会社を成長させる「会計力」
【第3回】
「リスク・リターンとバランスシート・マネジメント」
島崎 憲明
《リスク・リターン指標の導入と資本コストを大きく下回る実績》
住友商事の2000年3月期アニュアルレポート社長メッセージによると、同社ではコア(中核)ビジネス拡充による収益拡大を重要経営課題に掲げ、コアビジネスへの選択と集中を次のような手法で促進してきたと説明している。
1998年度には、各営業本部ごとに定性・定量両面から何がコアであるかの選別を行いましたが、定量面からの評価をサポートするために、ある事業が抱えるリスクに対してどれだけの収益があるかを見る『リスク・リターン』を核とする独自の経営指標(戦略3指標)を全社共通のモノサシとして導入しました。そして当社の資本コストを基準に、多岐に亘るビジネスの収益性を分析しました。(アニュアルレポートより抜粋)
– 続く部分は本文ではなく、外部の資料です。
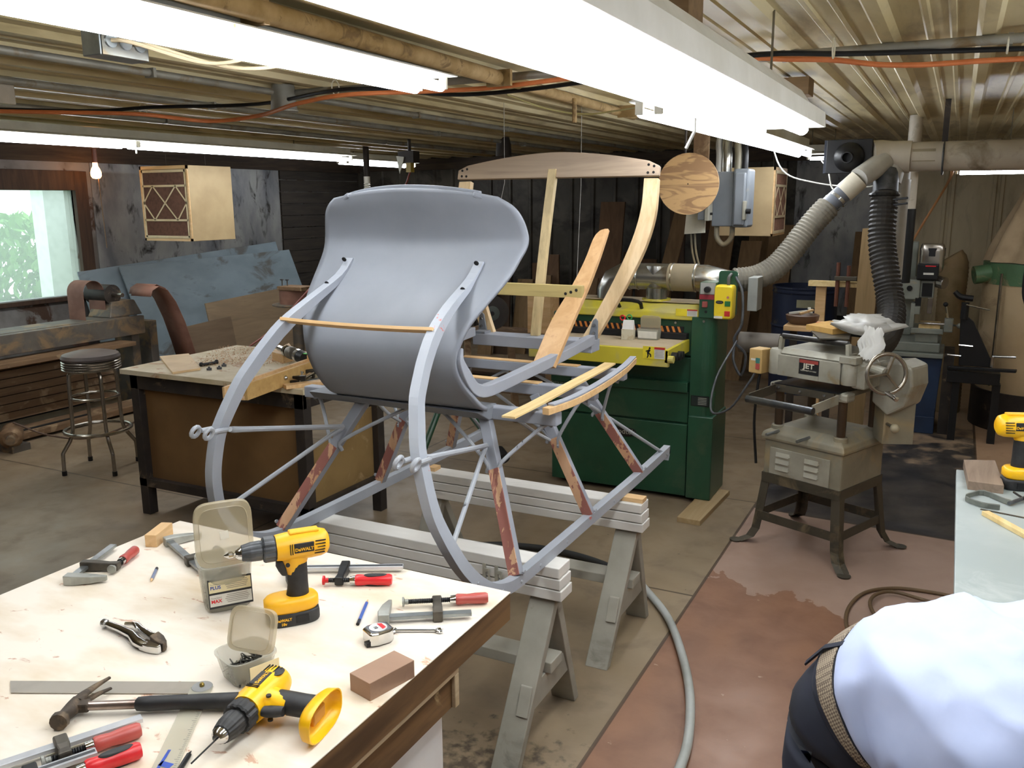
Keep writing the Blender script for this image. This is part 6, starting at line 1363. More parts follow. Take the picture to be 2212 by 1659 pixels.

さらに、2000年度にはリスク・リターンを税引前利益ベースで8%以上にするという目標を達成したいとしている。税引後リターンにすると4%強であるから資本コスト7.5%よりかなり低いリターンの達成を目標に掲げていたことになる。
直近の同社のリスク・リターンは15%、ROEは12%で、資本コストの2倍のパフォーマンスである。
この10年間における改善が著しいことが分かる。
《全体最適な全社共通のモノサシ》
過去を振り返ると、金融逼迫時には「キャッシュ・イズ・キング」と言われバランスシート・マネジメントの必要性が強調されたこともあったが、ビジネスの現場では損益実績偏重の時期が続き、バランスシートを重視する経営は根付かなかった。